* [Information shown]:
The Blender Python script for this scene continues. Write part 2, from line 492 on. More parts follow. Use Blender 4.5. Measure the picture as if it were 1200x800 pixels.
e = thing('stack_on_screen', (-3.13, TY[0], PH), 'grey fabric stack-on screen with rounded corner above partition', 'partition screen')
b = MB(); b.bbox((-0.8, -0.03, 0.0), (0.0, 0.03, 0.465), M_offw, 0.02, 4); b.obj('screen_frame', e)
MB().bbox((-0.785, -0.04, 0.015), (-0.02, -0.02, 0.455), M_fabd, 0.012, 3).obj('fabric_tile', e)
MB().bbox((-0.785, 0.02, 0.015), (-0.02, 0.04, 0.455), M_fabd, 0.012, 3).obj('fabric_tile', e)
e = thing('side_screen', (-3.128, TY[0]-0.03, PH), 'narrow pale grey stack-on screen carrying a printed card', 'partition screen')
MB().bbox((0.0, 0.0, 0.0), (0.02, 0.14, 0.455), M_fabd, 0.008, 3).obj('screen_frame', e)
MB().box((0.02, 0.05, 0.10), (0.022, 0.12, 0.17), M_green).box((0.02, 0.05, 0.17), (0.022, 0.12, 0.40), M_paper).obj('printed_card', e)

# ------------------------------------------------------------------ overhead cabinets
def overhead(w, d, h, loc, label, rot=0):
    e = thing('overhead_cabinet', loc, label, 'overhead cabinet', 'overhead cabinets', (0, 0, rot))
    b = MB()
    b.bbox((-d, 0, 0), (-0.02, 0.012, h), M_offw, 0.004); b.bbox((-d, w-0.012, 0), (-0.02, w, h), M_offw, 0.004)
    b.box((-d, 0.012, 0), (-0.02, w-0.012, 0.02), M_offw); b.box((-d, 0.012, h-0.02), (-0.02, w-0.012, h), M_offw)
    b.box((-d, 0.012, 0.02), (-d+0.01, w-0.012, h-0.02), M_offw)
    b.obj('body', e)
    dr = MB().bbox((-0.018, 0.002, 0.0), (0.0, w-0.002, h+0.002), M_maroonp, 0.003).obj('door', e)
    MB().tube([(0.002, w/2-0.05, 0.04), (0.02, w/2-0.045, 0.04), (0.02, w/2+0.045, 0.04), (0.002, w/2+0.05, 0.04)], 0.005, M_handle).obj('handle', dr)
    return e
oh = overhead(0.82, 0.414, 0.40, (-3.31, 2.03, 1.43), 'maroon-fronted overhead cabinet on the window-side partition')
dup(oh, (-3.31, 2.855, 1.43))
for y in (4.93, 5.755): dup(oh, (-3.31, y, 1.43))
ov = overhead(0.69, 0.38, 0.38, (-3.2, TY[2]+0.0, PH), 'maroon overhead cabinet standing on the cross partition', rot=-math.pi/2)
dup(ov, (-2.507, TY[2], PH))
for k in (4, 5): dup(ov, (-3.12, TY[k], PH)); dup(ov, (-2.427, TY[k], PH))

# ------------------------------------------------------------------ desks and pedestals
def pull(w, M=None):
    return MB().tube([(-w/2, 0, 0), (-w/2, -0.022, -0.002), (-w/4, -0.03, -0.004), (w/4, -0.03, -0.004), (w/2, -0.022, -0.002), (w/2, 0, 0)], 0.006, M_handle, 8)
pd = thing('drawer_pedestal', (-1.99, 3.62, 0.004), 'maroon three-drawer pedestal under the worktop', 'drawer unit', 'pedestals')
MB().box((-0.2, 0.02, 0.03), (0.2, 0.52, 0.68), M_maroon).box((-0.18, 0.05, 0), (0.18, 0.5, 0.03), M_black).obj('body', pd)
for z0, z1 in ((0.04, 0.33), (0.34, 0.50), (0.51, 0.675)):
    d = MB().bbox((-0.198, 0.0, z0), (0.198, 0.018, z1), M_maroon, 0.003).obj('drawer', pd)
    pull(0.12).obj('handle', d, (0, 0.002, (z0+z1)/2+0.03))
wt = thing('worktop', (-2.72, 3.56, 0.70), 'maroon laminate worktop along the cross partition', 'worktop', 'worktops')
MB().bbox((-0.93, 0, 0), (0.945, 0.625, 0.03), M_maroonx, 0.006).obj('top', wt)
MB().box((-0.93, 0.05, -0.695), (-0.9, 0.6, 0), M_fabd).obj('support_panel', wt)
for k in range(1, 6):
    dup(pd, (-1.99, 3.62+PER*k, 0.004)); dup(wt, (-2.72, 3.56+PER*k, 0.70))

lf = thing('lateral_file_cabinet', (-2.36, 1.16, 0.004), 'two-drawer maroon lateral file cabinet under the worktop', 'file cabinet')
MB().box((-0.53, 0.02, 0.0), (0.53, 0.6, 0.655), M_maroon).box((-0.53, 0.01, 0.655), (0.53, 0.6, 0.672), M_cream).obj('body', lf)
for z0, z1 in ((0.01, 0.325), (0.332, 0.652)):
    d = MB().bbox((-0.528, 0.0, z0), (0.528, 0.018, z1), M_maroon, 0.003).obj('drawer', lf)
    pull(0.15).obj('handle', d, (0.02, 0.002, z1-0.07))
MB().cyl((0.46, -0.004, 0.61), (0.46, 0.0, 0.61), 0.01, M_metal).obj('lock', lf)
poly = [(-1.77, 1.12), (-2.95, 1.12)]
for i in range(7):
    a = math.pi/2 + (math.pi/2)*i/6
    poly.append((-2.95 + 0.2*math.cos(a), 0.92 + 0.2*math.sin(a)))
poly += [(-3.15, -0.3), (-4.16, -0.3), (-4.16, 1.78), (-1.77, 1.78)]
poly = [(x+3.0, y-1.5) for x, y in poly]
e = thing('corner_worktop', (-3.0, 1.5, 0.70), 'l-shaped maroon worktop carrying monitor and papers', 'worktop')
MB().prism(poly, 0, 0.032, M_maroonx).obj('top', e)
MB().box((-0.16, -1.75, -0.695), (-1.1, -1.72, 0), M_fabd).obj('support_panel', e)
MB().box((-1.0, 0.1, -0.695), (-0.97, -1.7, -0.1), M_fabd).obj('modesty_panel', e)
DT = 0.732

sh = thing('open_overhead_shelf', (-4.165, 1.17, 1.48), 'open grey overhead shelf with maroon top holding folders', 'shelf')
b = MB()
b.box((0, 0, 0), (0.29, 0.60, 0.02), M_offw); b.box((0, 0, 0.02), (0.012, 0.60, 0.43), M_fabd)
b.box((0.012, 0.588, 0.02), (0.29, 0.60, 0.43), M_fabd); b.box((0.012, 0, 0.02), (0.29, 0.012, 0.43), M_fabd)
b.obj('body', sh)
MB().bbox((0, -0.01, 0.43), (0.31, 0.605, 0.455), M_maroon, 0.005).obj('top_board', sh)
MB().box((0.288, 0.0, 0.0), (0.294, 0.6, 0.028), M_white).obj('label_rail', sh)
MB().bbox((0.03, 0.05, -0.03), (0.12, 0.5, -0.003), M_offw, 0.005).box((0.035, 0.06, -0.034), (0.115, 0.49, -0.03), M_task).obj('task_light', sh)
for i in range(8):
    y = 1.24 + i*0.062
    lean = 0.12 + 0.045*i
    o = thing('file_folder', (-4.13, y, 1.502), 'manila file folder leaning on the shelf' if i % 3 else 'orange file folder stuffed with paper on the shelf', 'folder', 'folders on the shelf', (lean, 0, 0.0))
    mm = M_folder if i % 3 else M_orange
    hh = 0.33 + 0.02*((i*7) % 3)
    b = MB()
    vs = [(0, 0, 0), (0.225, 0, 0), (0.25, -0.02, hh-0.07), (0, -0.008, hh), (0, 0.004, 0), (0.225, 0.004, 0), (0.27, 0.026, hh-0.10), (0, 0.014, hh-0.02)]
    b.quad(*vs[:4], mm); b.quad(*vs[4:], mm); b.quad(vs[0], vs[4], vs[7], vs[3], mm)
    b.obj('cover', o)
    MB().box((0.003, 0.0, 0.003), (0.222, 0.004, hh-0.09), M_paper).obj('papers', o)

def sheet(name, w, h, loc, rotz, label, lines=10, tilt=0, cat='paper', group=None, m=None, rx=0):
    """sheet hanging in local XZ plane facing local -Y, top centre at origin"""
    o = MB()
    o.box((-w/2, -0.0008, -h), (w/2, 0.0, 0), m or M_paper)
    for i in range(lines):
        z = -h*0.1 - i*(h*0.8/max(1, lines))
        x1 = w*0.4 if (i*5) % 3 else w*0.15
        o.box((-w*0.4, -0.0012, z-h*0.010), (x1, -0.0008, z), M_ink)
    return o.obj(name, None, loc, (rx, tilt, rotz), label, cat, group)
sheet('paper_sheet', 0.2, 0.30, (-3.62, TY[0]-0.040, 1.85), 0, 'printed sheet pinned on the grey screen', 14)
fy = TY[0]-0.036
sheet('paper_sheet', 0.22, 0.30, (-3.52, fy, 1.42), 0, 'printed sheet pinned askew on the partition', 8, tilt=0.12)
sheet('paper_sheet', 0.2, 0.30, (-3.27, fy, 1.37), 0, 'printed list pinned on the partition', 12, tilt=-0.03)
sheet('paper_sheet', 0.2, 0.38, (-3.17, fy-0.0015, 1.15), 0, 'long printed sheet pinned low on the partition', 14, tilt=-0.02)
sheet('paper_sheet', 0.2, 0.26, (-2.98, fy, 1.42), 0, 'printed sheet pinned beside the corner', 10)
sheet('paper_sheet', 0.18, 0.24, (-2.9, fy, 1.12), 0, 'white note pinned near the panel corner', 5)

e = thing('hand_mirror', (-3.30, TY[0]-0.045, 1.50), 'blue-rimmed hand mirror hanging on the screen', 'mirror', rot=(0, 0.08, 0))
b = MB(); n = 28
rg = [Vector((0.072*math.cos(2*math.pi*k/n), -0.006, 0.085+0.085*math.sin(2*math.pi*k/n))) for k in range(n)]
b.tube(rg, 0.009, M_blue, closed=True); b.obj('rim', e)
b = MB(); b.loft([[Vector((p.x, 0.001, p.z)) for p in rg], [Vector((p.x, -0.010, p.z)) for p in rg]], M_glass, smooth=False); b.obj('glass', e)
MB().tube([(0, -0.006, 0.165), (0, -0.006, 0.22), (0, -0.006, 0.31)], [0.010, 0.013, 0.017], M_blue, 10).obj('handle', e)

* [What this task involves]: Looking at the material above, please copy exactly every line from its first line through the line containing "0.40), M_paper).obj('printed_card', e)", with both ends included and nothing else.

* [Problem solution]:
The Blender Python script for this scene continues. Write part 2, from line 492 on. More parts follow. Use Blender 4.5. Measure the picture as if it were 1200x800 pixels.
e = thing('stack_on_screen', (-3.13, TY[0], PH), 'grey fabric stack-on screen with rounded corner above partition', 'partition screen')
b = MB(); b.bbox((-0.8, -0.03, 0.0), (0.0, 0.03, 0.465), M_offw, 0.02, 4); b.obj('screen_frame', e)
MB().bbox((-0.785, -0.04, 0.015), (-0.02, -0.02, 0.455), M_fabd, 0.012, 3).obj('fabric_tile', e)
MB().bbox((-0.785, 0.02, 0.015), (-0.02, 0.04, 0.455), M_fabd, 0.012, 3).obj('fabric_tile', e)
e = thing('side_screen', (-3.128, TY[0]-0.03, PH), 'narrow pale grey stack-on screen carrying a printed card', 'partition screen')
MB().bbox((0.0, 0.0, 0.0), (0.02, 0.14, 0.455), M_fabd, 0.008, 3).obj('screen_frame', e)
MB().box((0.02, 0.05, 0.10), (0.022, 0.12, 0.17), M_green).box((0.02, 0.05, 0.17), (0.022, 0.12, 0.40), M_paper).obj('printed_card', e)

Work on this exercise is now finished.